宗澤香音さんの小説が、群像新人文学賞の最終候補に残りました!

本学科の卒業生、宗澤香音(むねざわ・かのん)さんの小説作品「おそれとおののきたち」が、第65回群像新人文学賞の最終選考に残りました。

群像新人文学賞は純文学系の「新人の登竜門」で、村上春樹、村上龍、多和田葉子、阿部和重など錚々たる作家を輩出してきました。

惜しくも今回は受賞を逃しましたが、宗澤さんは昨年も同賞の第5次選考に残りました。
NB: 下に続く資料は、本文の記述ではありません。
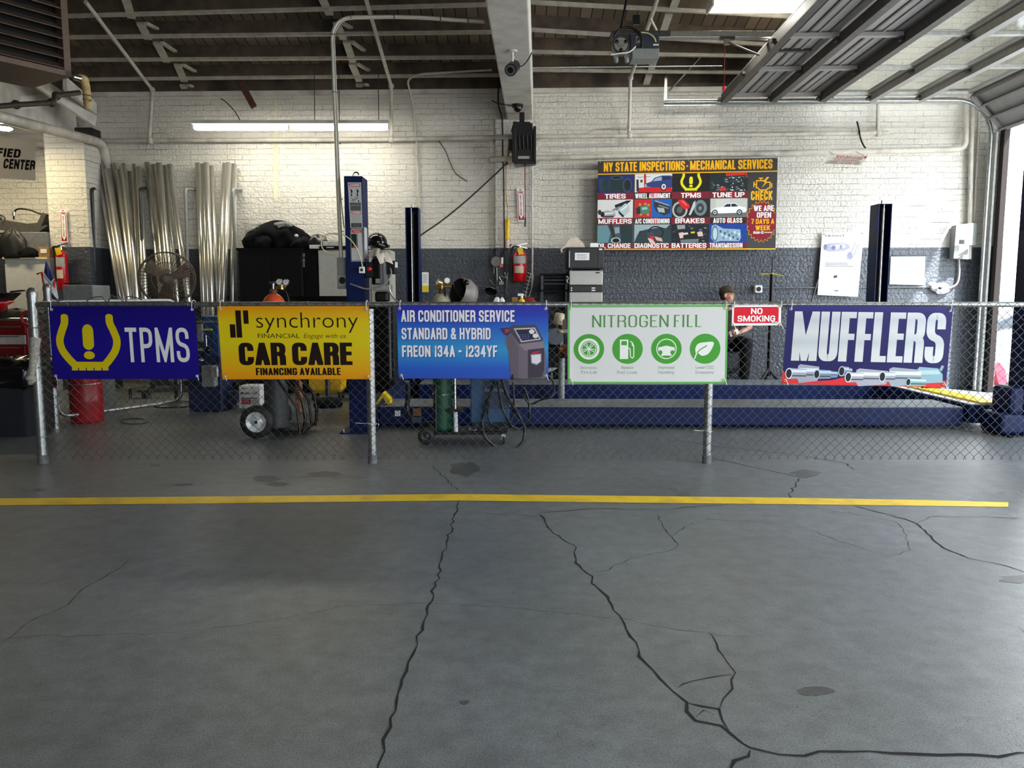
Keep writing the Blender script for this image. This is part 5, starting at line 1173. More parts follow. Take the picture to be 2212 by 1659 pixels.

ゴールは目前です。

さて、宗澤さんにコメントを求めたところ、次のような文章が編集部に寄せられましたので、以下、ご紹介します。

──文芸創作学科の在学生や受験生の方に、何かためになることを書こうとしたのですが、一日中書きあぐねています。小説に対してこういったやり方が有効であるとずばり助言することが私には出来ないからです。そもそも私には小説というものがよく分かっていません。しかし分からなくてもいいのだと、開き直ってしまえば、小説は途端につまらなくなります。小説について何か助言するということはおそらく不可能で、ひたすら自分の態度を示すほかできることはないのだと感じています。

大学入学当初、心が不安定だった私はおかしなものが見えていました。それは得体の知れない大きな怪物の列です。奴らは教室の窓から入ってきて、匂いとすごい音をまき散らし、廊下側の壁へすり抜けていきます。私はそれをゲルニカと名付けました。まるでパブロ・ピカソが描いた『ゲルニカ』を受肉させたもののように見えたからです。ゲルニカについて人に話すと、相手は、創作だ、と鼻で笑います。当たり前の反応だと思います。そんなものは、実際いないからです。ないという意味では小説も目に見える現実ではありません。そこに確かにある(いる)のに、ないとされている者同士、ない交ぜにしてしまおうと思ったのが小説を書くきっかけでした。

大人になるにつれて現実のなかに居場所を見つけ、ゲルニカを見ることはなくなってしまいましたが、私は奴らが今もいるのだと信じています。ふとした瞬間に、他人の中から、あるいは自分自身の中から得体の知れない大きな怪物の気配がするからです。ゲルニカは怪物であり、人間だったのです。わたしはあなたの読み方どおりに読めませんし、わたしはあなたの書き方どおり書くことが出来ません(ここでの「あなた」は今この文章を読んでいるあなただけではなく、今まで生まれてきた書き手——例えば、夏目漱石やエミリー・ブロンテ——も含んでいる不特定多数のあなたたちです)。それどころか、どうしてあなたがそのような読みをして、あんなふうな文章を書くのか検討もつきません。わからないものに少しの抵抗を抱きながら、受け入れ刮目することがゲルニカ/人間との邂逅であるのです。私が書いた小説の選評が掲載されている「群像2022年6月号」をよかったらご覧になってください。